Ms. Eichlin’s novel, Under the Visible Life, is the centrepiece of this year’s One Book One Aurora campaign. She wrote the book to a background of jazz standards and similar pieces. Consequently, the music features prominently in the novel.
“We usually start off with a certain theme or sentence, but this one is a little bit different,” says the Aurora Public Library’s Reccia Mandelcorn about the 2016 writing contest. “I asked Kim about Jazz because she loves jazz so much and it has such a presence not only in this book, but in other pieces of her writing. She told me she always has a playlist behind her as she writes. Her friend put together a YouTube playlist of the music she listened to while writing [and she shared it with us].
“We’re asking people to use Kim’s playlist and whether it is just an inspiration from the whole style of music, or if there is any particular piece that sets them off, to use that as a muse for their own writing.”
And it’s truly up to you how you run with it. The contest is open to poetry, short stories, prose poetry and anything else you can think of – as long as it is kept to a maximum of 10 pages double space.

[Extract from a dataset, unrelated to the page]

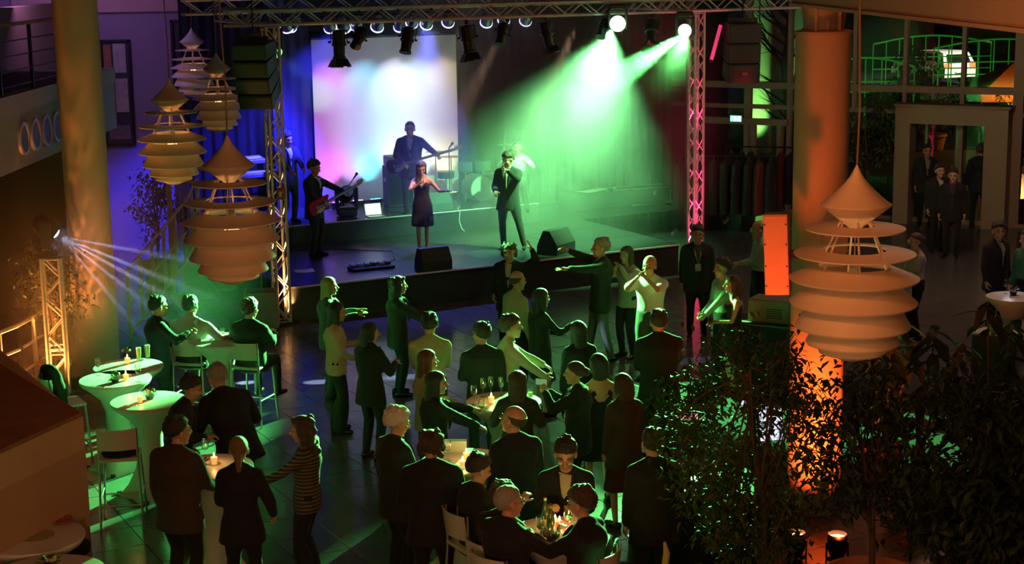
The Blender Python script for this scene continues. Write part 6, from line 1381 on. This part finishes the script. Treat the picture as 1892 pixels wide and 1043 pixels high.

“We have had teens and adults with submissions so far and the youngest submission so far identifies as being 16 years old,” says Ms. Mandelcorn. “I can’t not read them when they come it. They are fabulous and it is the best ever! We have had writing contests before, but I think because we opened it up to so many different avenues of writing that is what makes it so interesting. One of the submissions relates to a particular piece of music and mentions that piece in it. I can see, having heard the music, where that poem has come from in relation to the music. Somebody else didn’t actually say which piece, but it actually reads just like a jazz piece in terms of the format and the discordance of it. I find that really interesting.”
Also adding to Ms. Mandelcorn’s interest in this contest is the method of writing is so far removed from her. As an avid writer, she says she requires absolute silence and being alone with her thoughts when setting out a story or a poem.
“No one can be there, nothing can be on the radio,” she says. “When I started receiving submissions, I asked the Aurora Public Library’s writers group ‘Do you list listen to music?’ and almost everybody in the group does and many of them have a playlist depending on the type of writing that they are doing and I am the only one that needs total silence.
“But, sometimes you just need the spark to get you going, whether it is to polish something you’re working on start something new.”

If you let music be your park, send your submissions to writingcontest@aurorapl.ca. Winners will be announced during the Aurora Public Library’s Ontario Public Library Week Open House on October 17, and subsequently by email or phone. The winner will receive a $100 gift card to Chapters-Indigo while the runner-up will receive a card for $25.